バンカーである神谷氏は、金融についてもその原点に戻るべきであると主張されています。原点のイメージとしては、本当に価値のあるものをつくりだす企業と手と手を取り合って、その発展を金融面から支えるというものです。
日本の成長率が高かった日本の過去において、日本の銀行が行ってきたことは、そのイメージに近いようです。
神谷氏は哲学・思想的に、小幡氏は学問的に深いものをお持ちなので、読む前は思想・哲学と経済学の対立がテーマになるかと想像していたのですが、両者の意見がほとんど一致していたのが意外でした。
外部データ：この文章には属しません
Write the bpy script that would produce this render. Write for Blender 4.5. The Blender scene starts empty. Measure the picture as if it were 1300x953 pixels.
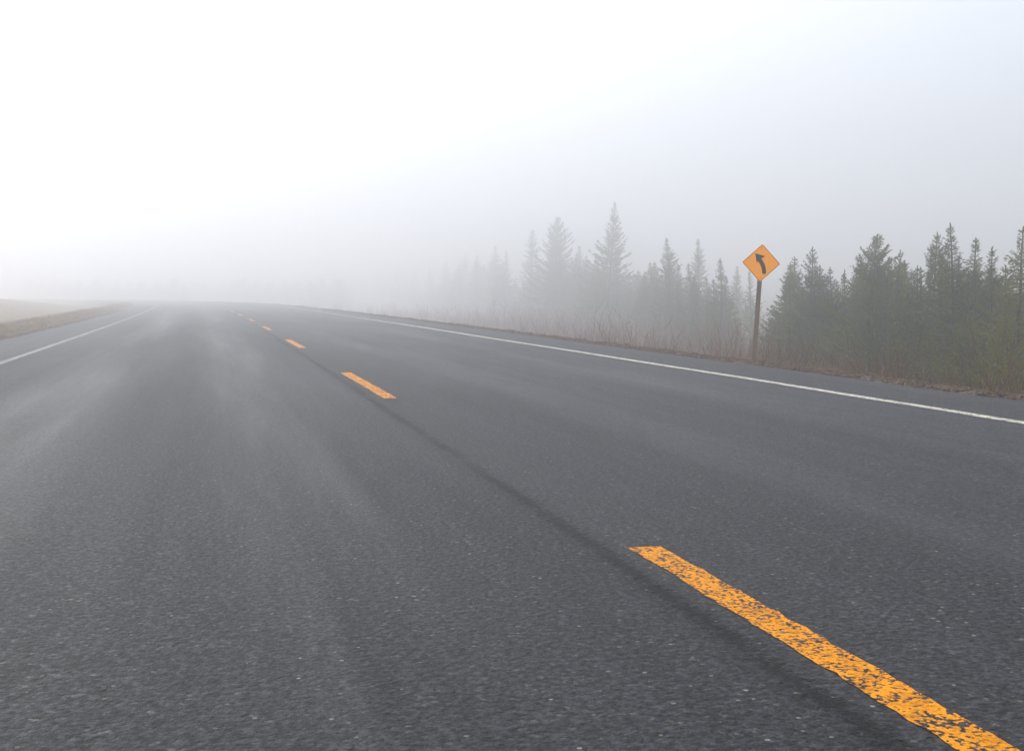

小幡氏が神谷氏に敬意を表されたということもあるのかもしれません。
日本はもともとしっかりとした伝統を有しているので、今後の発展のためには伝統的に有している価値観を大事にするべきであるという神谷氏の主張もありました。
最近はやや低調ですが、それでも日本はしっかりとした価値観を有していると思います。教条的な株主資本主義に対しては、国民が肌感覚で違和感を感じていたことなどはその表れです。
日本人が持っている伝統的な価値観を重視するという考えには賛成ですが、そのためにはむしろそれと対となる金融・経済面でのリテラシーをつけることが重要になってくると思います。
単に伝統的な価値観に回帰するだけではなく、もともと日本人に不足しがちな合理的・効率的な側面を伸ばす必要があります。不足しているものを伸ばしてこそ、もともとの長所がより生きてくると思います。
問題としては、伝統的な価値観か金融面での合理性かの選択ではなく、両者をバランスよく統合することです。逆説的ですが、日本の伝統的な価値観を活かすのであれば、今回の金融危機で否定的に見られやすくなった金融・経済面での合理性を、日本人は追求する必要があると思います。